The exercise:
From the opening line of the records through the line bearing "random.seed(7)", set down every line exactly.

Rows from a 3D scene dataset:

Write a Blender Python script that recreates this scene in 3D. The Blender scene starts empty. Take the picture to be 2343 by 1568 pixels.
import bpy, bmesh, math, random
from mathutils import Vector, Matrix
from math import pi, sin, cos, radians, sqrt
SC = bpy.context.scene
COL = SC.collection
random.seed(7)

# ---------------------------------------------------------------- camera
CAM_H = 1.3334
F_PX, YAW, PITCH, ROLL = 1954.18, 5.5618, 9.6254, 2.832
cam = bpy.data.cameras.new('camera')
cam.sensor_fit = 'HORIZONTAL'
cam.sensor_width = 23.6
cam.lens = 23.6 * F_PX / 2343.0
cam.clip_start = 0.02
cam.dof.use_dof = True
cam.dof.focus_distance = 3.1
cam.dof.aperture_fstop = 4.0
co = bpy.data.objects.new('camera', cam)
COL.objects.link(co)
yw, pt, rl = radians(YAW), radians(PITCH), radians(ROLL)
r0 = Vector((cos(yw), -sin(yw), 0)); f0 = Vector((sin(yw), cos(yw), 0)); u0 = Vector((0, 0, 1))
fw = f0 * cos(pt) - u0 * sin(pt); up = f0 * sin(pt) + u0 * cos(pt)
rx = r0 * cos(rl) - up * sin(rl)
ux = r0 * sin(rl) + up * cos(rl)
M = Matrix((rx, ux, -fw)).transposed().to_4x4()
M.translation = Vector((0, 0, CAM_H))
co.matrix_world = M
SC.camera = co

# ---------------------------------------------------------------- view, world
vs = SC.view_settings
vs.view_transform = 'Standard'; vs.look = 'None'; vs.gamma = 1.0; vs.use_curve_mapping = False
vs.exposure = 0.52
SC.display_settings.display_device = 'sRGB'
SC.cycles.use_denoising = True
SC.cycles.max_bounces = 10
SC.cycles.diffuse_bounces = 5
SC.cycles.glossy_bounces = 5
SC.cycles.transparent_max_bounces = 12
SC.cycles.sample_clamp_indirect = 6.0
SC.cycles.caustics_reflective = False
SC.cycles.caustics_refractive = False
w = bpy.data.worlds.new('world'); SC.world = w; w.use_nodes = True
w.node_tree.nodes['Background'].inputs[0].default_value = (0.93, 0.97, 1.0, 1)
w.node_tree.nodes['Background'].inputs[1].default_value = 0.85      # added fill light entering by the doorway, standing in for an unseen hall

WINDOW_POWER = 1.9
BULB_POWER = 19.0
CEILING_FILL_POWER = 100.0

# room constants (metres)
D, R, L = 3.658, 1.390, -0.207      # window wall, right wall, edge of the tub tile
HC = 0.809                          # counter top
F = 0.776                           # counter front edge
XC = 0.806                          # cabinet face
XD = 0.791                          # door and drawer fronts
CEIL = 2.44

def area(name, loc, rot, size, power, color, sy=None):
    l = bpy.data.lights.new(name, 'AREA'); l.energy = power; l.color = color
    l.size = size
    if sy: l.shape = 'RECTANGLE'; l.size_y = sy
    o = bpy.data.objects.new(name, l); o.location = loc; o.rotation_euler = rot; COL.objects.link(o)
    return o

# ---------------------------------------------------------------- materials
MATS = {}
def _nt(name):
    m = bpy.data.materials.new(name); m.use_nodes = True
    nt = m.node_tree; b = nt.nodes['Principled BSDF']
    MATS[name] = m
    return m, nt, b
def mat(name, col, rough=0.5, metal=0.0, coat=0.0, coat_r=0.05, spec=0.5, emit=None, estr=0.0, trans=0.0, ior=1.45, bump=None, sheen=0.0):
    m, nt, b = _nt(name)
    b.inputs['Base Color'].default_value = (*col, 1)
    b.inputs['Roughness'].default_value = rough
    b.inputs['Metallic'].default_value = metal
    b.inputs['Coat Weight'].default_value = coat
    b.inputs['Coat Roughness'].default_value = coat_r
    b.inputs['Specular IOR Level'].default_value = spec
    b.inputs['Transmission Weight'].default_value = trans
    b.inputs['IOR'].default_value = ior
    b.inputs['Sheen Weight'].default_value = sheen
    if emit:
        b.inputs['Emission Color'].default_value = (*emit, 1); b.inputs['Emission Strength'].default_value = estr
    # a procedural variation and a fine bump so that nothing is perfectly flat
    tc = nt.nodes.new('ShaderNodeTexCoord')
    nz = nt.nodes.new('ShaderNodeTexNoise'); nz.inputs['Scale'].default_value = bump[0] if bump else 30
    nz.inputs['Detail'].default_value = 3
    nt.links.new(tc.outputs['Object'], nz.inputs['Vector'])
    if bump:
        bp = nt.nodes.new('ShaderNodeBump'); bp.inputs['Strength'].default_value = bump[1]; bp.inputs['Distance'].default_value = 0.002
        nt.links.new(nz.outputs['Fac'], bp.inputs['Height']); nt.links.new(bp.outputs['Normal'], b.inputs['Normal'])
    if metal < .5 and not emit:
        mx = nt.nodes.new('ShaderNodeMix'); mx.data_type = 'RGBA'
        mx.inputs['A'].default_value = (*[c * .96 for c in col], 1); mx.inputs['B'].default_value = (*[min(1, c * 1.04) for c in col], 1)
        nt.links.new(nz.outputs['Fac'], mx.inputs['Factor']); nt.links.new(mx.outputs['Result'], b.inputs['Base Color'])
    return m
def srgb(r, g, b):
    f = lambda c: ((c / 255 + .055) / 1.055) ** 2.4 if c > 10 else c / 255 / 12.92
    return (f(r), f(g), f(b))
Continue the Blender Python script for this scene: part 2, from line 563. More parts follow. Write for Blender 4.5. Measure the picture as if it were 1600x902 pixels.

Completed exercise:
Write a Blender Python script that recreates this scene in 3D. The Blender scene starts empty. Take the picture to be 2343 by 1568 pixels.
import bpy, bmesh, math, random
from mathutils import Vector, Matrix
from math import pi, sin, cos, radians, sqrt
SC = bpy.context.scene
COL = SC.collection
random.seed(7)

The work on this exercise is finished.